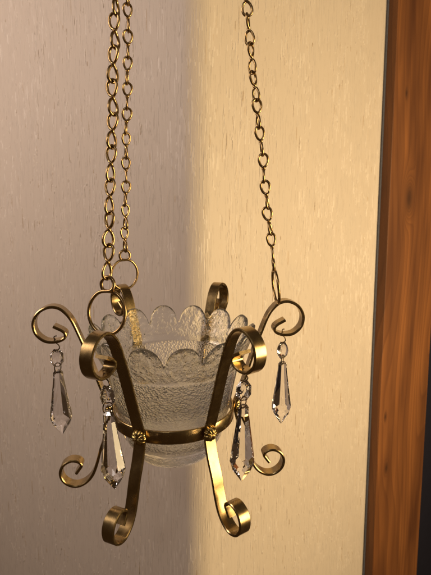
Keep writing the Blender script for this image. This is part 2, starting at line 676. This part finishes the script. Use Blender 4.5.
arm0 = obj('scroll_arm', strip_mesh(), M['brass'], frame)
arm0.data.set_sharp_from_angle(angle=R(30))
riv0 = obj('rivet', rivet_mesh(), M['rivet'], frame)
for k in range(6):
    a = arm0 if k == 0 else arm0.copy()
    r = riv0 if k == 0 else riv0.copy()
    if k:
        COL.objects.link(a)
        COL.objects.link(r)
    a.rotation_euler = (0, 0, R(60 * k))
    r.location = (Matrix.Rotation(R(60 * k), 3, 'Z') @ Vector((R_ARM + ST / 2 - 0.0002, 0, 0)))
    r.rotation_euler = (R(11 * k), 0, R(60 * k))
    r.rotation_euler = (Matrix.Rotation(R(60 * k), 3, 'Z') @ Matrix.Rotation(R(17 * k), 3, 'X')).to_euler()


def on_frame(az, r, z):
    return FR @ Vector((r * math.cos(R(az)), r * math.sin(R(az)), z))


# ------------------------------------------------------------------ glass cup
NP = 14
def cup_mesh():
    bm = bmesh.new()
    n = NP * 18
    TH = 0.0026
    Z1 = 0.0345
    body = [(0.0, -0.0285), (0.012, -0.0288), (0.020, -0.0286), (0.0238, -0.0272), (0.0254, -0.0245), (0.0262, -0.0205), (0.0272, -0.0188),
            (0.0296, -0.0178), (0.0312, -0.0150), (0.0330, -0.008), (0.0350, -0.001), (0.0364, 0.006), (0.0378, 0.013), (0.0392, 0.020),
            (0.0408, 0.027), (0.0424, 0.0325), (0.0436, Z1)]
    def petal(k):
        t = (k / 18.0 + 0.75) % 1.0 - 0.5          # -.5..0.5 across one petal
        return max(0.0, 1 - abs(2 * t) ** 2.2) ** 0.45, t
    rows = []
    outer_pet = 9
    for r, z in body[1:]:
        rows.append([Vector((r * math.cos(2 * PI * k / n), r * math.sin(2 * PI * k / n), z)) for k in range(n)])
    for j in range(1, outer_pet + 1):
        s = j / outer_pet
        row = []
        for k in range(n):
            d, t = petal(k)
            h = 0.0036 + 0.0176 * d
            z = Z1 + h * s
            r = 0.0436 + 0.30 * (z - Z1) + 0.0018 * d * math.sin(min(1, s) * PI * 0.6)
            row.append(Vector((r * math.cos(2 * PI * k / n), r * math.sin(2 * PI * k / n), z)))
        rows.append(row)
    # rounded lip
    lip = []
    for k in range(n):
        p = rows[-1][k]
        rad = Vector((p.x, p.y, 0)).normalized()
        lip.append(p - rad * TH * 0.5 + UPZ * 0.0010)
    inner = []
    for j in range(outer_pet, 0, -1):
        row = []
        for k in range(n):
            p = rows[len(body) - 2 + j][k]
            rad = Vector((p.x, p.y, 0)).normalized()
            row.append(p - rad * TH)
        inner.append(row)
    inb = [(0.0404, Z1 - 0.0012), (0.0396, 0.0310), (0.0384, 0.0260), (0.0370, 0.0200), (0.0353, 0.0130), (0.0337, 0.0060), (0.0320, -0.0010),
           (0.0300, -0.0080), (0.0284, -0.0130), (0.0262, -0.0160), (0.0200, -0.0175), (0.010, -0.0180)]
    for r, z in inb:
        inner.append([Vector((r * math.cos(2 * PI * k / n), r * math.sin(2 * PI * k / n), z)) for k in range(n)])
    allrows = rows + [lip] + inner
    V = [[bm.verts.new(p) for p in row] for row in allrows]
    for i in range(len(V) - 1):
        for k in range(n):
            bm.faces.new((V[i][k], V[i][(k + 1) % n], V[i + 1][(k + 1) % n], V[i + 1][k]))
    for row, z in ((V[0], -0.0285), (V[-1], -0.0181)):
        c = bm.verts.new((0, 0, z))
        for k in range(n):
            bm.faces.new((row[k], row[(k + 1) % n], c))
    return bm


cup = obj('glass_cup', cup_mesh(), M['glass'])
cup.rotation_euler = FR.to_euler()
tag(cup, 'clear ice textured glass cup with petal scalloped rim, seated in the brass band', 'candle cup')

# ------------------------------------------------------------------ chains
APEX = Vector((-0.007, 0.0, 0.674))
LP = 0.0160           # spacing from one link to the next
LB, LA, LW = 0.0086, 0.0031, 0.00076


def link_mesh():
    bm = bmesh.new()
    # two round eyes in planes a quarter turn apart, the wire crossing itself at the waist
    ctl = []
    cz, rz = LB * 0.535, LB * 0.465
    for k in range(11):
        th = R(-52 + 284 * k / 10)
        ctl.append((LA * math.cos(th) * (0.86 + 0.18 * math.sin(th)), 0.0, cz + rz * math.sin(th)))
    ctl.append((0.0004, -0.0004, 0.0))
    q = R(80)
    for k in range(11):
        th = R(128 + 284 * k / 10)
        x = LA * math.cos(th) * (0.86 - 0.18 * math.sin(th))
        ctl.append((-x * math.cos(q), -x * math.sin(q), -cz + rz * math.sin(th)))
    ctl.append((-0.0004, 0.0004, 0.0))
    pts = catmull(ctl, 4, True)
    tube(bm, pts, LW, True, 8)
    return bm


def hook_mesh():
    """figure eight ring: origin at the bottom of the large loop, plane = local XZ"""
    bm = bmesh.new()
    RB_, RS = 0.0103, 0.0037
    zc = RB_ * 1.06
    zs = zc + RB_ + RS * 0.98
    pts = []
    for k in range(15):
        th = R(112 + (428 - 112) * k / 14)
        pts.append((RB_ * math.cos(th) * 0.97, 0, zc + RB_ * 1.06 * math.sin(th)))
    for k in range(9):
        th = R(238 - (238 + 58) * k / 8)
        pts.append((RS * math.cos(th), 0.0007 * (1 - 2 * k / 8), zs + RS * math.sin(th)))
    tube(bm, catmull(pts, 4, True), 0.00088, True, 10)
    return bm, zs + RS


link_src = link_mesh()
link_me = None
CHAINS = [
    (240, 'small link brass chain on the front left scroll, hooked by the largest ring', 11),
    (0, 'brass chain on the far right scroll, hanging alone before the cream wall', 23),
    (120, 'thinner looking brass chain on the rear scroll, behind the glass cup', 31),
]
link_proto = hook_proto = None
for az, label, seed in CHAINS:
    rnd = random.Random(seed)
    A = on_frame(az, 0.0665, 0.0676)            # strip underside at the crest of the scroll
    up = (APEX - A).normalized()
    radial = (FR.to_3x3() @ Vector((math.cos(R(az)), math.sin(R(az)), 0)))
    radial = (radial - up * radial.dot(up)).normalized()
    side = up.cross(radial)
    base = Matrix((side, radial, up)).transposed()       # columns: X side, Y radial, Z up
    if base.determinant() < 0:
        base = Matrix((-side, radial, up)).transposed()
    ch = empty('hanging_chain', A, base.to_euler())
    tag(ch, label, 'chain', 'chains holding up the brass frame')
    if hook_proto is None:
        bm, HOOK_TOP = hook_mesh()
        hook_proto = obj('hook_ring', bm, M['chain'], ch)
        hk = hook_proto
    else:
        hk = hook_proto.copy()
        COL.objects.link(hk)
        hk.parent = ch
    hk.location = (0, 0, 0)
    hk.rotation_euler = (0, 0, R({240: 8, 0: -3, 120: -4}[az]))
    # links up to just past the top of the picture
    tw = {240: 0, 0: 80, 120: 20}[az]
    drift = rnd.uniform(-3, 3)
    nlinks = 17 if az == 240 else (21 if az == 0 else 24)
    for k in range(nlinks):
        if link_proto is None:
            link_proto = obj('link', link_src, M['chain'], ch)
            lk = link_proto
        else:
            lk = link_proto.copy()
            COL.objects.link(lk)
            lk.parent = ch
        lk.location = (0.0002 * rnd.uniform(-1, 1), 0.0002 * rnd.uniform(-1, 1), HOOK_TOP + LB - 0.0012 + k * LP)
        sx = rnd.uniform(0.92, 1.08)
        lk.scale = (sx, sx, 1)
        tw += drift + rnd.uniform(-1, 1) * (16 if az else 34)
        lk.rotation_euler = (R(rnd.uniform(-4, 4)), R(rnd.uniform(-5, 5)), R(tw))


# ------------------------------------------------------------------ crystal pendants (hang plumb)
def drop_mesh():
    bm = bmesh.new()
    n = 8
    def ring(z, r, off=0.0):
        return [bm.verts.new((r * math.cos(2 * PI * (k + off) / n), 0.86 * r * math.sin(2 * PI * (k + off) / n), z)) for k in range(n)]
    r0 = ring(0.0, 0.0017)
    r1 = ring(-0.0016, 0.0029)
    r2 = ring(-0.0055, 0.0031)
    r3 = ring(-0.0298, 0.0067)
    r3b = ring(-0.0318, 0.0064, 0.5)
    r4 = ring(-0.0352, 0.0050, 0.0)
    tip = bm.verts.new((0, 0, -0.0420))
    for a, b in ((r0, r1), (r1, r2), (r2, r3)):
        for k in range(n):
            bm.faces.new((a[k], a[(k + 1) % n], b[(k + 1) % n], b[k]))
    for k in range(n):
        k1 = (k + 1) % n
        bm.faces.new((r3[k], r3[k1], r3b[k]))
        bm.faces.new((r3[k1], r3b[k1], r3b[k]))
        bm.faces.new((r3b[k], r3b[k1], r4[k1]))
        bm.faces.new((r3b[k], r4[k1], r4[k]))
        bm.faces.new((r4[k], r4[k1], tip))
    bm.faces.new(r0)
    return bm


def bead_mesh():
    bm = bmesh.new()
    n = 8
    out = [bm.verts.new((0.0044 * math.cos(2 * PI * (k + .5) / n), 0, 0.0060 * math.sin(2 * PI * (k + .5) / n))) for k in range(n)]
    for s in (-1, 1):
        inn = [bm.verts.new((0.0030 * math.cos(2 * PI * k / n), s * 0.0022, 0.0042 * math.sin(2 * PI * k / n))) for k in range(n)]
        tab = [bm.verts.new((0.0016 * math.cos(2 * PI * (k + .5) / n), s * 0.0031, 0.0022 * math.sin(2 * PI * (k + .5) / n))) for k in range(n)]
        for k in range(n):
            k2 = (k + 1) % n
            bm.faces.new((out[k], out[k2], inn[k2]))
            bm.faces.new((out[k], inn[k2], inn[k]))
            bm.faces.new((inn[k], inn[k2], tab[k]))
            bm.faces.new((inn[k2], tab[k2], tab[k]))
        bm.faces.new(tab)
    return bm


def hook_wire_mesh():
    bm = bmesh.new()
    pts = [(0.0007, 0, 0.0026), (-0.0006, 0.0, 0.0024), (-0.0009, 0, 0.0012), (0, 0, 0.0002), (0, 0, -0.0016), (0.0013, 0, -0.0030),
           (0.0019, 0.0, -0.0048), (0.0009, 0.0004, -0.0062), (-0.0004, 0.0006, -0.0066), (-0.0014, 0.0008, -0.0058)]
    tube(bm, catmull(pts, 5), 0.00036, False, 6)
    return bm


def ring_wire_mesh():
    bm = bmesh.new()
    pts = []
    for k in range(14):
        th = 2 * PI * k / 14
        pts.append((0.0019 * math.sin(th) + 0.0, 0.0016 * math.sin(th), -0.0171 + 0.0034 * math.cos(th)))
    tube(bm, catmull(pts, 3, True), 0.00034, True, 6)
    tube(bm, catmull([(-0.0015, 0.001, -0.0205), (-0.0022, 0.0, -0.0212), (0, -0.0006, -0.0198), (0.0022, 0, -0.0212), (0.0014, 0.001, -0.0205)], 4), 0.0003, False, 6)
    return bm


PEND = [
    (180, 'crystal drop under the far left scroll, small and clear before the mauve wall', 14),
    (240, 'crystal drop under the front left scroll, beside the left end of the brass band', -20),
    (300, 'crystal drop under the front right scroll, dark edged, overlapping a lower curl', 8),
    (0, 'crystal drop under the far right scroll, alone before the cream wall', 24),
    (60, 'crystal drop under the rear right scroll, mostly behind the glass cup', 0),
    (120, 'crystal drop under the rear left scroll, mostly behind the glass cup', 10),
]
pp = None
for az, label, spin in PEND:
    P = on_frame(az, RT - 0.0008, ZT - 0.0098)
    if az == 240:
        P = P + Vector((0.0012, 0, 0))
    # swing a little off plumb (about the camera-facing axis), then turn on the wire
    pd = empty('crystal_pendant', P, (Matrix.Rotation(R({180: -1.5, 0: 0.5, 240: -3.0, 300: 1.0}.get(az, 0)), 3, 'Y') @ Matrix.Rotation(R(spin), 3, 'Z')).to_euler())
    tag(pd, label, 'pendant', 'crystal drops hanging from the scrolls')
    if pp is None:
        a = obj('hook_wire', hook_wire_mesh(), M['wire'], pd)
        b = obj('bead', bead_mesh(), M['crystal'], pd, False)
        b.location = (0.0, 0.0003, -0.0112)
        c = obj('drop', drop_mesh(), M['crystal'], pd, False)
        c.location = (0, 0, -0.0186)
        d = obj('ring_wire', ring_wire_mesh(), M['wire'], pd)
        pp = (a, b, c, d)
    else:
        for s in pp:
            q = s.copy()
            COL.objects.link(q)
            q.parent = pd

▶ _Exercise brief_
Everything from the top line of the data down to and including the line with "return FR @" is to be copied, except the pictures.

▶ _Result of the task_
Keep writing the Blender script for this image. This is part 2, starting at line 676. This part finishes the script. Use Blender 4.5.
arm0 = obj('scroll_arm', strip_mesh(), M['brass'], frame)
arm0.data.set_sharp_from_angle(angle=R(30))
riv0 = obj('rivet', rivet_mesh(), M['rivet'], frame)
for k in range(6):
    a = arm0 if k == 0 else arm0.copy()
    r = riv0 if k == 0 else riv0.copy()
    if k:
        COL.objects.link(a)
        COL.objects.link(r)
    a.rotation_euler = (0, 0, R(60 * k))
    r.location = (Matrix.Rotation(R(60 * k), 3, 'Z') @ Vector((R_ARM + ST / 2 - 0.0002, 0, 0)))
    r.rotation_euler = (R(11 * k), 0, R(60 * k))
    r.rotation_euler = (Matrix.Rotation(R(60 * k), 3, 'Z') @ Matrix.Rotation(R(17 * k), 3, 'X')).to_euler()


def on_frame(az, r, z):
    return FR @ Vector((r * math.cos(R(az)), r * math.sin(R(az)), z))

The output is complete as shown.